To add a bit more about the scanlines. They are quite visible with games on my NES with the blocky sprites and flat colors, while they pretty much disappear when watching a movie on DVD. I wouldn't be surprised if breaking up the scanlines was a priority for the artists who made the sprites for those older games.

A DVD should run in an interlaced mode and show no scan lines at all. Scan lines were caused by progressive screen modes only using a fraction of the available screen lines. e.g. 240p uses half the lines of 480i

These are great, I wish more people would realize that cameras and microphones don't capture things exactly how your eyes and ears do.

Stop being poor, kthxbai

Thank you, it makes me cringe watching millenials 'emulate the real feel of CRT' to make it look nothing like how I remember it

Let me guess, you're a little over 30 or a little under 18.
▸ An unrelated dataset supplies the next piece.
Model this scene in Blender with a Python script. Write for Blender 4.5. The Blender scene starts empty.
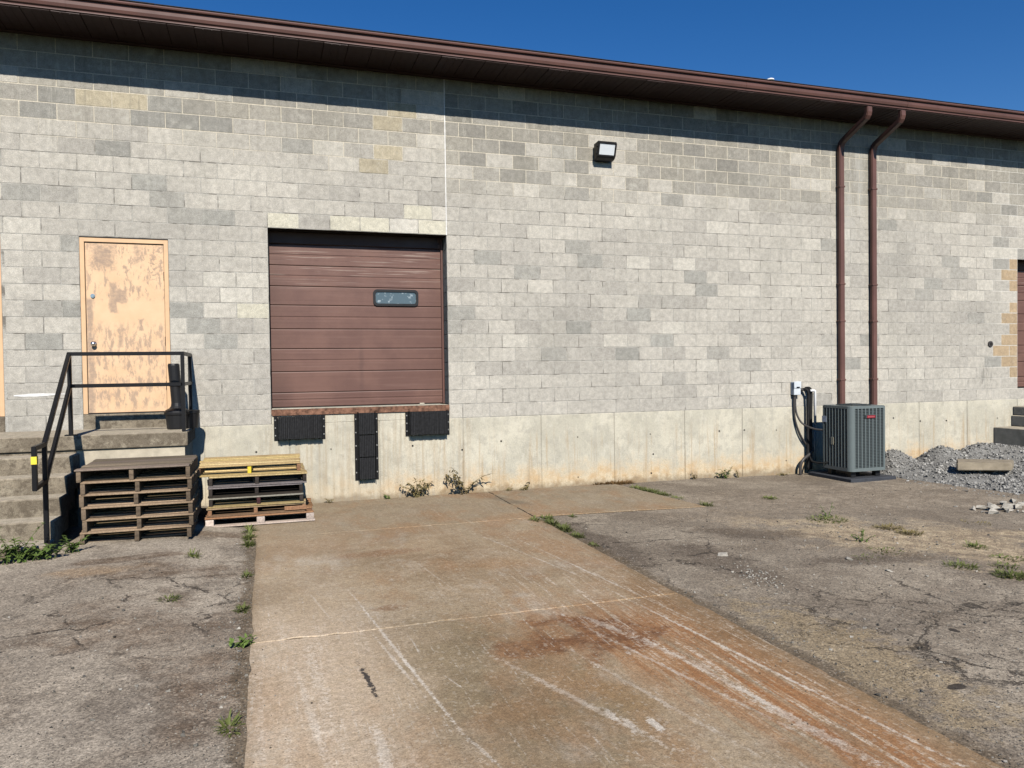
import bpy, bmesh, math, random
from mathutils import Vector, Matrix, noise as mnoise
R = math.radians
rng = random.Random(11)
C = bpy.context.scene.collection
CK = 0.202          # block course height
BW = 0.4064         # block length
GZ = -1.105         # yard level

# ------------------------------------------------------------------ mesh builder
class MB:
    def __init__(s): s.v = []; s.f = []; s.m = []; s.c = []; s.smooth = False
    def add(s, vs, fs, mat=0, col=(1, 1, 1)):
        o = len(s.v); s.v += [tuple(p) for p in vs]
        for f in fs: s.f.append(tuple(i + o for i in f)); s.m.append(mat); s.c.append(col)
    def box(s, x0, x1, y0, y1, z0, z1, mat=0, col=(1, 1, 1), bv=0.0, M=None):
        b = bv
        if b <= 0:
            vs = [(x, y, z) for x in (x0, x1) for y in (y0, y1) for z in (z0, z1)]
            fs = [(0, 1, 3, 2), (4, 6, 7, 5), (0, 4, 5, 1), (2, 3, 7, 6), (0, 2, 6, 4), (1, 5, 7, 3)]
        else:
            b = min(b, (x1-x0)*.45, (y1-y0)*.45, (z1-z0)*.45)
            vs = []; ix = {}
            for a in (0, 1):
                for e in (0, 1):
                    for g in (0, 1):
                        X = (x0, x1)[a]; Y = (y0, y1)[e]; Z = (z0, z1)[g]
                        sx = 1 - 2*a; sy = 1 - 2*e; sz = 1 - 2*g
                        ix[a, e, g, 0] = len(vs); vs.append((X, Y + sy*b, Z + sz*b))
                        ix[a, e, g, 1] = len(vs); vs.append((X + sx*b, Y, Z + sz*b))
                        ix[a, e, g, 2] = len(vs); vs.append((X + sx*b, Y + sy*b, Z))
            fs = []
            for a in (0, 1):
                q = [ix[a, 0, 0, 0], ix[a, 0, 1, 0], ix[a, 1, 1, 0], ix[a, 1, 0, 0]]; fs.append(q if a == 0 else q[::-1])
                q = [ix[0, a, 0, 1], ix[1, a, 0, 1], ix[1, a, 1, 1], ix[0, a, 1, 1]]; fs.append(q if a == 0 else q[::-1])
                q = [ix[0, 0, a, 2], ix[0, 1, a, 2], ix[1, 1, a, 2], ix[1, 0, a, 2]]; fs.append(q if a == 0 else q[::-1])
            for a in (0, 1):
                for e in (0, 1):
                    fs.append([ix[a, e, 0, 0], ix[a, e, 1, 0], ix[a, e, 1, 1], ix[a, e, 0, 1]])
                    fs.append([ix[a, 0, e, 0], ix[a, 1, e, 0], ix[a, 1, e, 2], ix[a, 0, e, 2]])
                    fs.append([ix[0, a, e, 1], ix[1, a, e, 1], ix[1, a, e, 2], ix[0, a, e, 2]])
                    for g in (0, 1): fs.append([ix[a, e, g, 0], ix[a, e, g, 1], ix[a, e, g, 2]])
        if M is not None: vs = [M @ Vector(p) for p in vs]
        s.add(vs, fs, mat, col)
    def tube(s, pts, r, n=8, mat=0, col=(1, 1, 1), cap=True, r1=None, sq=None):
        pts = [Vector(p) for p in pts]; vs = []; L = len(pts); up = None
        for i, p in enumerate(pts):
            if i == 0: d = pts[1] - p
            elif i == L-1: d = p - pts[i-1]
            else: d = (pts[i+1]-p).normalized() + (p-pts[i-1]).normalized()
            d.normalize()
            if up is None:
                up = Vector((1, 0, 0)) if abs(d.x) < .8 else Vector((0, 0, 1))
            a = (up - d*up.dot(d)).normalized(); b = d.cross(a); up = a
            k = 1.0
            if 0 < i < L-1:
                c = (pts[i+1]-p).normalized().dot((p-pts[i-1]).normalized()); k = 1/max(.5, math.sqrt((1+c)/2))
            rr = r if r1 is None else r + (r1-r)*i/(L-1)
            for j in range(n):
                t = 2*math.pi*j/n
                if sq: q = a*(math.copysign(1, math.cos(t+math.pi/4))*sq[0]) + b*(math.copysign(1, math.sin(t+math.pi/4))*sq[1]*k)
                else: q = (a*math.cos(t) + b*math.sin(t)*1)*rr
                vs.append(p + q)
        fs = []
        for i in range(L-1):
            for j in range(n):
                fs.append((i*n+j, i*n+(j+1) % n, (i+1)*n+(j+1) % n, (i+1)*n+j))
        if cap: fs.append(tuple(range(n))[::-1]); fs.append(tuple((L-1)*n+j for j in range(n)))
        s.add(vs, fs, mat, col)
    def lathe(s, cx, cy, prof, n=20, mat=0, col=(1, 1, 1)):
        vs = [(cx + r*math.cos(2*math.pi*j/n), cy + r*math.sin(2*math.pi*j/n), z) for r, z in prof for j in range(n)]
        fs = [(i*n+j, i*n+(j+1) % n, (i+1)*n+(j+1) % n, (i+1)*n+j) for i in range(len(prof)-1) for j in range(n)]
        fs.append(tuple(range(n))[::-1]); fs.append(tuple((len(prof)-1)*n+j for j in range(n)))
        s.add(vs, fs, mat, col)
    def prism_x(s, poly, x0, x1, mat=0, col=(1, 1, 1)):      # poly in (y,z)
        n = len(poly); vs = [(x0, y, z) for y, z in poly] + [(x1, y, z) for y, z in poly]
        fs = [tuple(range(n)), tuple(range(n, 2*n))[::-1]] + [(i, i+n, (i+1) % n+n, (i+1) % n) for i in range(n)]
        s.add(vs, fs, mat, col)
    def disc_y(s, x, y, z, r, n=12, mat=0, th=.006):
        vs = [(x + r*math.cos(2*math.pi*j/n), y, z + r*math.sin(2*math.pi*j/n)) for j in range(n)]
        vs += [(x + r*math.cos(2*math.pi*j/n), y+th, z + r*math.sin(2*math.pi*j/n)) for j in range(n)]
        s.add(vs, [tuple(range(n))] + [(j, (j+1) % n, (j+1) % n+n, j+n) for j in range(n)], mat)
    def build(s, name, mats, parent=None, bevel=0, smooth=False, colors=False):
        me = bpy.data.meshes.new(name); me.from_pydata(s.v, [], s.f)
        if not isinstance(mats, (list, tuple)): mats = [mats]
        for m in mats: me.materials.append(m)
        me.polygons.foreach_set('material_index', s.m)
        if colors:
            a = me.color_attributes.new('Col', 'FLOAT_COLOR', 'CORNER'); buf = []
            for f, c in zip(s.f, s.c): buf += [c[0], c[1], c[2], 1.0]*len(f)
            a.data.foreach_set('color', buf)
        bm = bmesh.new(); bm.from_mesh(me)
        bmesh.ops.recalc_face_normals(bm, faces=bm.faces)
        if bevel: bmesh.ops.bevel(bm, geom=[e for e in bm.edges if len(e.link_faces) == 2 and e.calc_face_angle(0) > .5], offset=bevel, segments=2, affect='EDGES', clamp_overlap=True)
        bm.to_mesh(me); bm.free()
        if smooth: me.polygons.foreach_set('use_smooth', [True]*len(me.polygons))
        o = bpy.data.objects.new(name, me); C.objects.link(o)
        if parent is not None: attach(o, parent)
        return o

def attach(o, p):
    o.parent = p
    w = p.location if p.parent is None else Vector((0, 0, 0))
    o.matrix_parent_inverse = Matrix.Translation(-w)
def tag(o, label, cat, group=None):
    o['label'] = label; o['category'] = cat
    if group: o['group'] = group
    return o
def thing(name, label, cat, loc=(0, 0, 0), group=None):
    o = bpy.data.objects.new(name, None); C.objects.link(o); o.location = loc; o.empty_display_size = .1
    return tag(o, label, cat, group)
def copy_tree(o, parent=None):
    c = o.copy(); C.objects.link(c)
    if parent is not None: c.parent = parent
    for ch in list(o.children): copy_tree(ch, c)
    return c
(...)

Because old game consoles output in 240p by skipping every other line. Hence, huge gaps. It's not accurate for everything though.

So what do you guys think of cool-retro-term?

IMO it's hilarious

t. triggered millenial

I use crt-geom-deluxe because it's good enough even when pausing and looking at the screen real close like some fucking autismo who jacks off over CRT look even if he never had a shitty normal consumer CRT TV as a kid in the twenty aughts

forgot the fucking screenshot

I play without shaders at 1366*768 on my business laptop display.

I remember CRTs and the picture quality was sharp and buttery. but tbh, they were a big, dim, ugly, pain in the ass, and all of mine were a fire hazard till I trashed them.